Exercise:
Track down each line that has the word "scene" and copy it.
==============================
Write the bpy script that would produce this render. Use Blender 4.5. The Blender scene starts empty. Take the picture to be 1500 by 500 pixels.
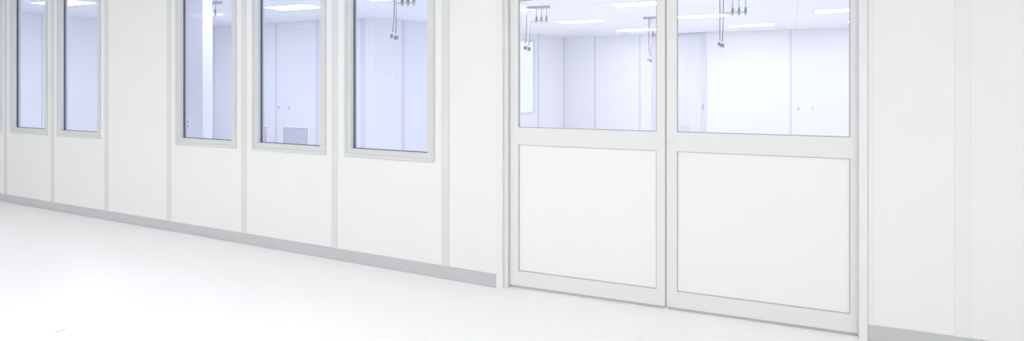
import bpy, math, random
from mathutils import Vector, Matrix
random.seed(4)
S = bpy.context.scene
C = S.collection

# ------------------------------------------------------------------ camera
H = 1.5          # eye height
F = 880.0        # focal length in pixels of the 1500-wide frame
HZ = 124.0       # row of the horizon
cam = bpy.data.cameras.new('camera')
cam.sensor_width = 36.0
cam.lens = F / 1500.0 * 36.0
cam.shift_y = (HZ - 250.0) / 1500.0
cam.clip_start = 0.02
cam.clip_end = 200
camo = bpy.data.objects.new('camera', cam)
camo.location = (0, 0, H)
camo.rotation_euler = (math.pi / 2, 0, 0)
C.objects.link(camo)
S.camera = camo

# ------------------------------------------------------------------ light, exposure
w = bpy.data.worlds.new('world')
S.world = w
w.use_nodes = True
w.node_tree.nodes['Background'].inputs[0].default_value = (0.9, 0.95, 1, 1)
w.node_tree.nodes['Background'].inputs[1].default_value = 0.3
S.view_settings.view_transform = 'Standard'
S.view_settings.look = 'None'
S.view_settings.exposure = 0.0
S.view_settings.gamma = 1.0
S.view_settings.use_curve_mapping = False
S.cycles.use_denoising = True
S.cycles.max_bounces = 14
S.cycles.diffuse_bounces = 8
S.cycles.transparent_max_bounces = 12
HALL_LIGHT = 5.6          # strength of the corridor's ceiling panels
ROOM_LIGHT = 12.2          # strength of the clean room's ceiling panels
CEIL = 2.85

# ------------------------------------------------------------------ materials
def lin(c):
    c = c / 255.0
    return c / 12.92 if c <= 0.04045 else ((c + 0.055) / 1.055) ** 2.4

def mat(name, rgb, rough=0.5, spec=0.5, metal=0.0, noise=0.0, nscale=4.0, bump=0.0, bscale=200.0):
    m = bpy.data.materials.new(name)
    m.use_nodes = True
    nt = m.node_tree
    b = nt.nodes['Principled BSDF']
    b.inputs['Roughness'].default_value = rough
    b.inputs['Specular IOR Level'].default_value = spec
    b.inputs['Metallic'].default_value = metal
    tc = nt.nodes.new('ShaderNodeTexCoord')
    n = nt.nodes.new('ShaderNodeTexNoise')
    n.inputs['Scale'].default_value = nscale
    n.inputs['Detail'].default_value = 4
    nt.links.new(tc.outputs['Object'], n.inputs['Vector'])
    r = nt.nodes.new('ShaderNodeMix')
    r.data_type = 'RGBA'
    r.inputs[6].default_value = (rgb[0] * (1 - noise), rgb[1] * (1 - noise), rgb[2] * (1 - noise), 1)
    r.inputs[7].default_value = (min(1, rgb[0] * (1 + noise)), min(1, rgb[1] * (1 + noise)), min(1, rgb[2] * (1 + noise)), 1)
    nt.links.new(n.outputs['Fac'], r.inputs[0])
    nt.links.new(r.outputs[2], b.inputs['Base Color'])
    if bump > 0:
        n2 = nt.nodes.new('ShaderNodeTexNoise')
        n2.inputs['Scale'].default_value = bscale
        nt.links.new(tc.outputs['Object'], n2.inputs['Vector'])
        bp = nt.nodes.new('ShaderNodeBump')
        bp.inputs['Strength'].default_value = bump
        bp.inputs['Distance'].default_value = 0.002
        nt.links.new(n2.outputs['Fac'], bp.inputs['Height'])
        nt.links.new(bp.outputs[0], b.inputs['Normal'])
    return m

def emit(name, rgb, strength):
    m = bpy.data.materials.new(name)
    m.use_nodes = True
    nt = m.node_tree
    nt.nodes.clear()
    o = nt.nodes.new('ShaderNodeOutputMaterial')
    e = nt.nodes.new('ShaderNodeEmission')
    e.inputs[0].default_value = (*rgb, 1)
    e.inputs[1].default_value = strength
    nt.links.new(e.outputs[0], o.inputs[0])
    return m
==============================
Answer for the task:
Write the bpy script that would produce this render. Use Blender 4.5. The Blender scene starts empty. Take the picture to be 1500 by 500 pixels.
S = bpy.context.scene